Tango After Dark | Peacock Theatre | Review

Tango After Dark

Peacock Theatre

from the company of Germán Cornejo

A Sadlers Wells production at
The Peacock Theatre Holborn London

11 – 22 October 2022

Sizzling, sensual, sexy … and simply sensational!

No apologies for the alliteration. This is ‘Tango After Dark’, currently showing at the Peacock Theatre just off Kingsway in Holborn: authentic Argentine tango exploding onto the stage in its most rawly intimate form, courtesy of the amazing Germán Cornejo and his company of dancers. His production merges staggeringly skilful choreography with the evocative music of the renowned Argentine tango composer Astor Piazzolla, and the result is just electrifyingly off the scale.

Germán Cornejo is a World Champion tango star who began his career at the age of 12, and certainly knows how to put on a show. Partnered as usual by the wonderful Gisela Galeassi, they take us right into the heart of Buenos Aires as night descends, demonstrating tango at unbelievable speed, each movement oozing with passion and eroticism. The show comprises two acts – a well deserved short interval between them – with no fewer than 13 dance sequences in each act, featuring either one couple or the ensemble of all eight dancers, plus Cornejo and Galeassi. Behind the performers, but rightly prominent, are the 7 accomplished orchestral musicians, their individual instruments combining to conjure up the familiar haunting sound of the genuine Argentine tango. However here a special mention should go to Clemente Carrascal on Bandoneon, the instrument so symbolic of the dance, his playing is completely mesmerising. Vocals are supplied by the wonderful Antonela Cirillo and Jesús Hidalgo, who both perform with as much gusto and drama as the dancers themselves. Antonela changes frocks, hairstyle and jewellery for each sequence, at one point appearing in a fabulous diamanté-laden dress, adorned with a huge necklace and sparkly earrings almost resting on her shoulders, which would have rivalled Evita herself.

Cornejo was anxious to bring us tango that doesn’t evoke the clichés of the ‘machista imagery of the street hustler and prostitutes in the brothels’ that some previous tango shows had focused on. Rather he wanted to demonstrate the ‘sophistication, elegance and innovation’ of the dance, giving us an almost inconceivable amount of high speed lifts, turns, and acrobatics interspersed by those provocative ‘ganchos’ – the kicks, flicks and leg hooks so unique to Argentine tango. There is nothing basic to this Nuevo Tango choreography; it’s incredibly elaborate and visually stunning, the disciplined synchronicity in the ensemble pieces is a triumph. With the talented musicians transporting us to the atmosphere of a sultry night in Buenos Aires, who could not help but be totally captivated by the whole fabulous package, thanks to their supreme talent and that of their Musical Director Diego Ramos.

The only slightly jarring moments for me were the sequence with two stage- width ‘scarves’ of chiffon being waved about from the wings, with the dancers performing in-between them, and then the mysterious occasional appearances of a dancer at the opening of sequences sexily ‘playing’ a prop bandoneon at front of stage, when the real musician playing the real instrument was right behind her.
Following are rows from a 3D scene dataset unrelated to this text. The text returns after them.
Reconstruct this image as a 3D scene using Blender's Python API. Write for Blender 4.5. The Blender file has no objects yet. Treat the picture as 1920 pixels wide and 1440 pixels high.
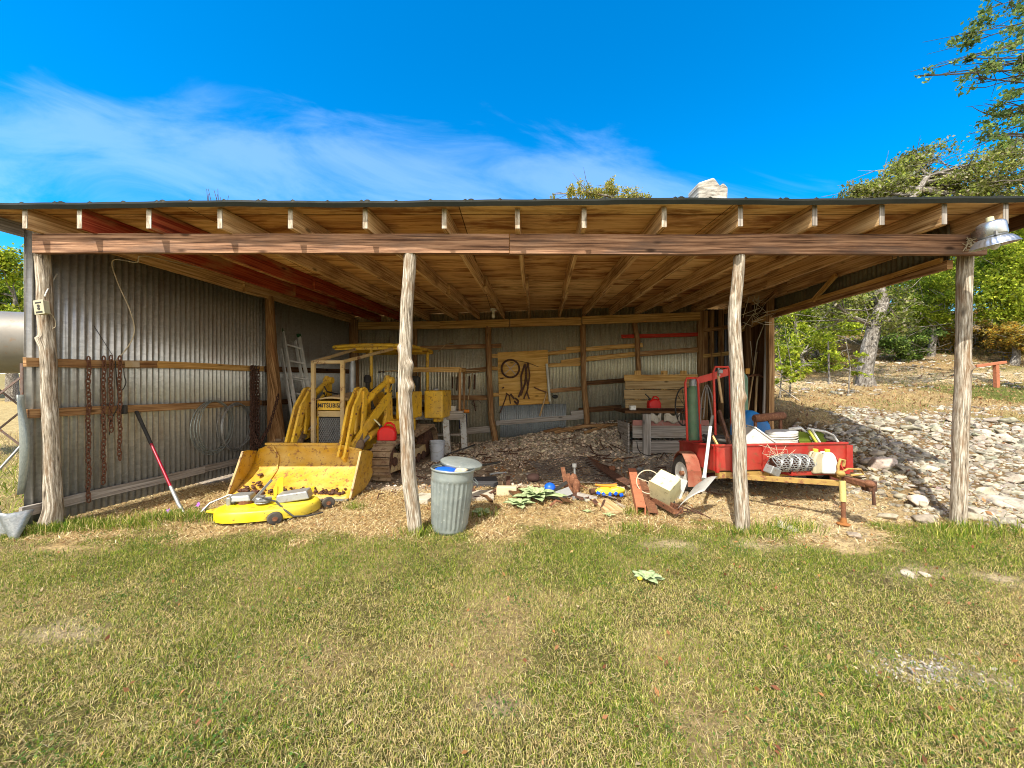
import bpy, math, random
import numpy as np
from mathutils import Matrix, Vector, Quaternion
C = bpy.context.scene.collection
scene = bpy.context.scene
rng = np.random.default_rng(7)
random.seed(7)
R = math.radians

# ------------------------------------------------------------------ camera, sky, sun, exposure
CAM_H = 1.4
cam = bpy.data.cameras.new("camera")
cam_o = bpy.data.objects.new("camera", cam)
C.objects.link(cam_o)
cam_o.location = (0, 0, CAM_H)
cam_o.rotation_euler = (R(90), 0, 0)
cam.sensor_width = 36
cam.lens = 13.5
cam.clip_start = 0.05
cam.clip_end = 2000
scene.camera = cam_o
scene.render.resolution_x = 1024
scene.render.resolution_y = 768
scene.view_settings.view_transform = 'Standard'
scene.view_settings.look = 'None'
scene.view_settings.exposure = 1.46
scene.view_settings.gamma = 1
scene.cycles.filter_width = 1.0
scene.cycles.use_denoising = True
scene.cycles.max_bounces = 8
scene.cycles.diffuse_bounces = 5
scene.cycles.transparent_max_bounces = 8

SUN_DIR = Vector((-0.46 * 0.602, -0.887 * 0.602, 0.799)).normalized()   # towards the sun
sun = bpy.data.lights.new("sun", 'SUN')
sun.energy = 2.9
sun.angle = R(0.5)
sun.color = (1.0, 0.93, 0.80)
sun_o = bpy.data.objects.new("sun", sun)
C.objects.link(sun_o)
sun_o.rotation_euler = (-SUN_DIR).to_track_quat('-Z', 'Y').to_euler()
sun_o.location = SUN_DIR * 30

world = bpy.data.worlds.new("World")
scene.world = world
world.use_nodes = True
wn, wl = world.node_tree.nodes, world.node_tree.links
wn.clear()
w_out = wn.new('ShaderNodeOutputWorld')
w_bg = wn.new('ShaderNodeBackground')
w_bg.inputs['Strength'].default_value = 0.15
sky = wn.new('ShaderNodeTexSky')
sky.sky_type = 'NISHITA'
sky.sun_disc = False
sky.sun_elevation = math.asin(SUN_DIR.z)
sky.sun_rotation = math.atan2(SUN_DIR.x, SUN_DIR.y)
sky.altitude = 300
sky.air_density = 1.0
sky.dust_density = 0.3
sky.ozone_density = 2.5


def wm(op, a, b=None, c=None):
    n = wn.new('ShaderNodeMath')
    n.operation = op
    for i, v in enumerate((a, b, c)):
        if v is None:
            continue
        if isinstance(v, (int, float)):
            n.inputs[i].default_value = v
        else:
            wl.new(v, n.inputs[i])
    return n.outputs[0]


hs = wn.new('ShaderNodeHueSaturation')
hs.inputs['Hue'].default_value = 0.497
hs.inputs['Saturation'].default_value = 1.6
hs.inputs['Value'].default_value = 0.76
wl.new(sky.outputs[0], hs.inputs['Color'])
tc = wn.new('ShaderNodeTexCoord')
sx = wn.new('ShaderNodeSeparateXYZ')
wl.new(tc.outputs['Generated'], sx.inputs[0])
yy = wm('MAXIMUM', wm('ABSOLUTE', sx.outputs['Y']), 0.15)
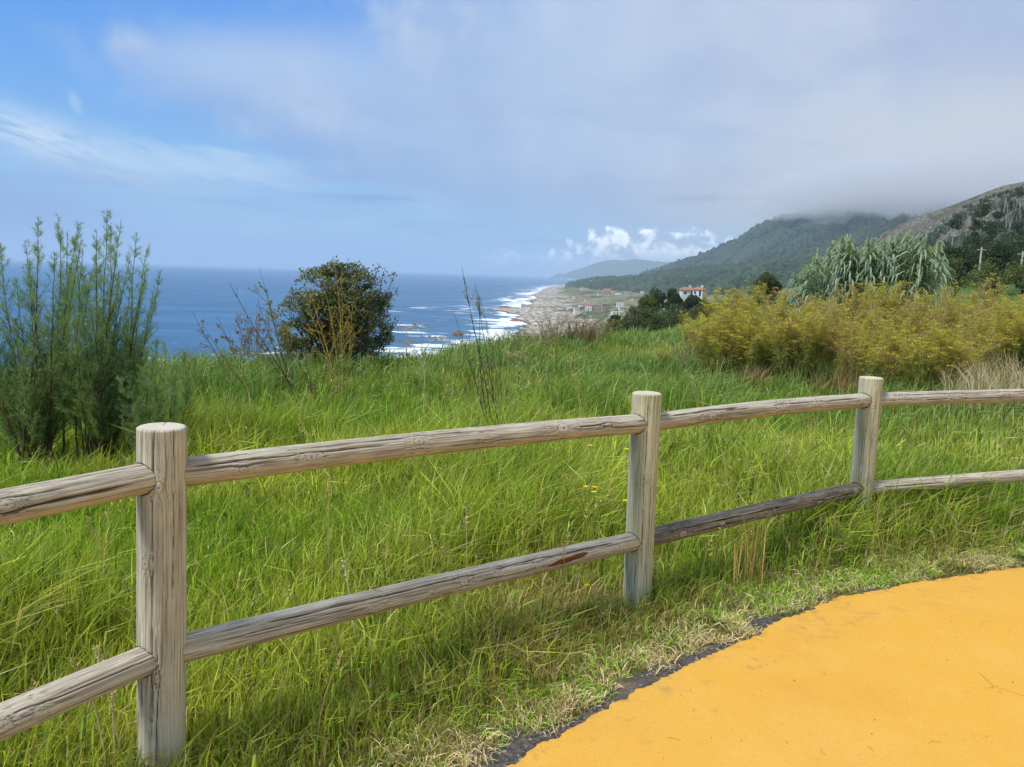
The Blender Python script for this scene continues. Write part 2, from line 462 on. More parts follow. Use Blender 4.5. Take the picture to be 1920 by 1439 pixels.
def ground(x, y, noise=True):
    x = np.asarray(x, float); y = np.asarray(y, float)
    r = np.hypot(x, y); az = np.degrees(np.arctan2(x, y))
    ia = np.clip(np.searchsorted(CAZ, az) - 1, 0, len(CAZ) - 2)
    fa = (az - CAZ[ia]) / (CAZ[ia + 1] - CAZ[ia]); fa = fa * fa * (3 - 2 * fa)
    ir = np.clip(np.searchsorted(RK, r) - 1, 0, len(RK) - 2)
    fr = np.clip((r - RK[ir]) / (RK[ir + 1] - RK[ir]), 0, 1); fr = np.where(ir < 5, fr * fr * (3 - 2 * fr) * .5 + fr * .5, fr)
    h = (CH[ia, ir] * (1 - fa) + CH[ia + 1, ir] * fa) * (1 - fr) + (CH[ia, ir + 1] * (1 - fa) + CH[ia + 1, ir + 1] * fa) * fr
    s = shore_sd(x, y)
    cap = SEA + 1.0 + 0.055 * np.clip(s, 0, 60) + 0.5 * np.clip(s - 60, 0, 1e9)
    h = np.where(s > 0, np.minimum(h, cap), SEA - np.minimum(6, -s * 0.15))
    if noise:
        far = sstep(25, 300, r)
        rock = np.abs(fbm(x / 26, y / 26, seed=5, octv=4)) * 2
        h = h + far * sstep(-25, 10, s) * (rock * 5.5 - 0.9) * sstep(500, 60, s) + far * sstep(20, 300, s) * fbm(x / 90, y / 90, seed=3) * 4
        near = 1 - sstep(30, 60, r)
        h = h + near * sstep(3.2, 7, r) * fbm(x / 2.6, y / 2.6, seed=9) * 0.16 + sstep(11, 18, r) * (1 - sstep(40, 80, r)) * fbm(x / 3.1, y / 3.1, seed=19) * 0.3
    return h
def gz(x, y): return float(ground(np.array([x]), np.array([y]))[0])

def grid_faces(nu, nv, wrap=False):
    i, j = np.meshgrid(np.arange(nu - 1), np.arange(nv if wrap else nv - 1), indexing='ij')
    jj = (j + 1) % nv
    return np.stack([i * nv + j, i * nv + jj, (i + 1) * nv + jj, (i + 1) * nv + j], -1).reshape(-1, 4)
azs = np.radians(np.concatenate([np.linspace(-180, -46, 60, endpoint=False), np.linspace(-46, 46, 560, endpoint=False), np.linspace(46, 180, 60, endpoint=False)]))
rs = np.concatenate([[0.02, .5, 1, 1.5], np.geomspace(2, 30, 70), np.geomspace(31, 3500, 230), np.geomspace(3700, 29500, 24)])
RR, AA = np.meshgrid(rs, azs, indexing='ij')
gx, gy = RR * np.sin(AA), RR * np.cos(AA)
gh = ground(gx, gy) - 0.02
mb = MB(); mb.add(np.stack([gx, gy, gh], -1).reshape(-1, 3), grid_faces(len(rs), len(azs), True)[:, ::-1])

def ground_mat():
    m, t, out = mat('terrain')
    p = geo(t)
    d = t.vm('LENGTH', p, out=1)
    z = t.sep(p)[2]
    n1 = t.noise(p, 1.4, 5); n2 = t.noise(p, 14, 4)
    near = t.mix(n2, srgb(92, 88, 48), srgb(58, 66, 26))
    near = t.mix(t.mr(n1, 0.4, 0.65), near, srgb(120, 108, 70))
    # coastal plain: scrub, pale rock, dry fields
    f1 = t.noise(p, 0.012, 6, 0.62); f2 = t.noise(p, 0.05, 6, 0.68); f3 = t.noise(p, 0.004, 4)
    rock = t.mix(t.mr(t.noise(p, 0.16, 6, 0.8), 0.40, 0.60), srgb(86, 80, 74), srgb(206, 194, 178))
    field = t.mix(t.mr(f2, 0.35, 0.65), srgb(84, 90, 62), srgb(142, 136, 104))
    field = t.mix(t.mr(f1, 0.50, 0.60), field, srgb(62, 78, 50))
    field = t.mix(t.mr(t.voro(p, 0.045, 'DISTANCE_TO_EDGE'), 0.0, 0.06, 0.6, 0.0), field, srgb(160, 148, 124))
    hgt = t.m('ADD', z, t.m('MULTIPLY', t.m('SUBTRACT', f1, 0.5), 7.0))
    farc = t.mix(t.mr(hgt, SEA + 3.2, SEA + 6.2), rock, field)
    farc = t.mix(t.mr(z, SEA + 0.2, SEA + 1.2), srgb(70, 62, 56), farc)
    hillside = t.mix(n1, srgb(66, 92, 34), srgb(84, 104, 48))
    c = t.mix(t.mr(d, 18, 40), near, hillside)
    c = t.mix(t.mr(d, 250, 500), c, farc)
    principled(t, out, c, 0.95, 0.1, bump(t, n2, 0.5, 0.02))
    return m
g = mb.build('ground', ground_mat()); tag(g, kind='structure')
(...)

Not sure what that was about. And ….. there is no plot or storyline here; personally I would have preferred a little change of set – maybe in the second act?

Having experienced one or two tango productions in the past, the dark, smouldering atmosphere was definitely enhanced by scenes sometimes set in a bar or café, with a back story of jealous lovers and high emotion. But maybe that’s just what Cornejo wished to break away from …… This production consists of bang, bang, bang ‘in your face’ dances, delivered in set sequences: hardly a breath between each piece, with no distractions from the performances. Having said that, ‘Tango After Dark’ is an incredible work of art, indisputably a high octane, highly accomplished show with the highest production values, truly deserving of the whoops, cheers and standing ovations it regularly achieves.

So strap yourselves in and prepare to feast your eyes on Argentine tango as you’ve probably never seen it outside of Buenos Aires. Makes ‘Strictly’ look positively tame.